Looking to the current, 2024/25 year, first Defra estimates will be published in the spring.  We have included our initial forecasts in light blue on the chart.   These are likely to show further falls in the profits from Cereals farms as cereals prices remain lacklustre and yields will be lower.  All other farm types are forecast to see an increase with a stronger recovery for Dairy Farms.  Livestock prices remain high, likewise potato and sugar beet and the milk price has made a good recovery.  The exception being Specialist Pigs which is forecast to experience a small decline as the pig price eases.  The full report can be found via https://www.gov.uk/government/statistics/farm-business-income .

Hedgerow Regulations

Defra has opened a consultation on the regulatory approach and the use of civil sanctions for hedgerow management.  Readers will recall, following the end of cross-compliance last year, new rules to protect hedgerows were put in place (Management of Hedgerows (England) Regulations 2024).  These were effectively the same as the previous – 2m buffer strip and cutting ban from 1st March – 31st August (see our earlier article https://abcbooks.co.uk/hedgerow-legislation/).  Also required are new enforcement rules which the RPA will manage and it is these which are currently being consulted on.

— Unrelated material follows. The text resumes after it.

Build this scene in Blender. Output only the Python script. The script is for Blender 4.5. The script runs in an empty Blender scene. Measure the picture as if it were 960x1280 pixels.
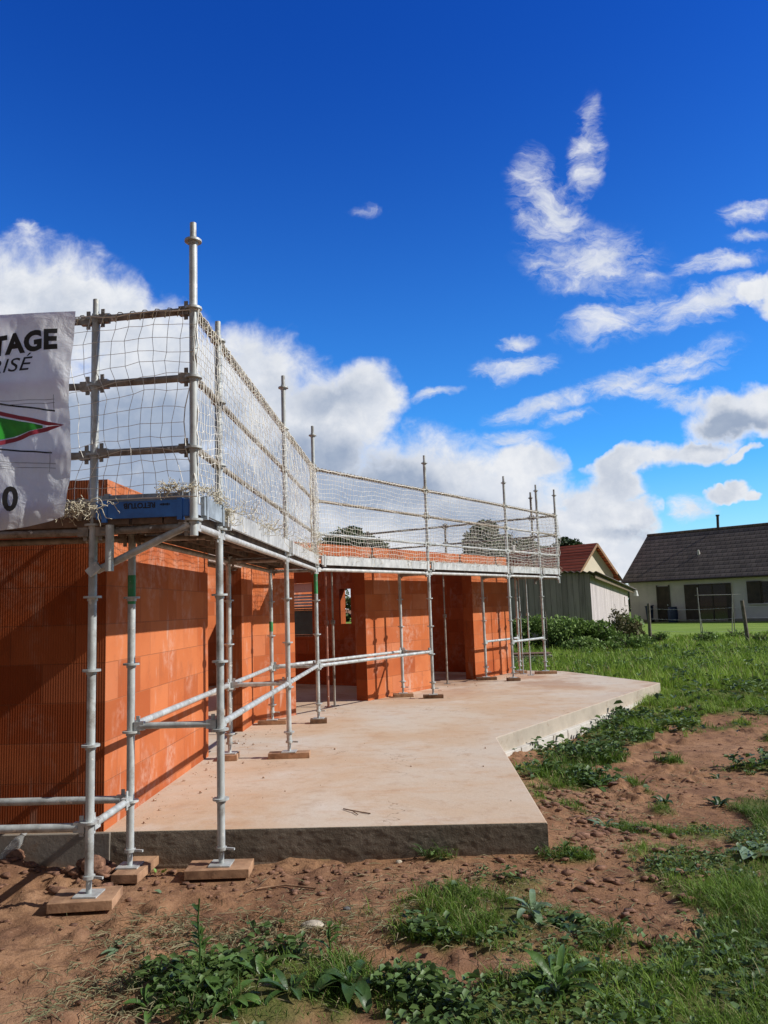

The consultation says the RPA is proposing to take an ‘outcome focused regulatory approach’.  This means, except in cases of serious harm, it will look ‘to provide advice and guidance in the first instance before taking enforcement action’.  If enforcement is required the proposals include four civil santions to be available to the RPA under the Regulations:

  • Stop Notice
  • Compliance Notice
  • Restoration Notice
  • Variable Monetary Penalty up to a maximum of £250,000.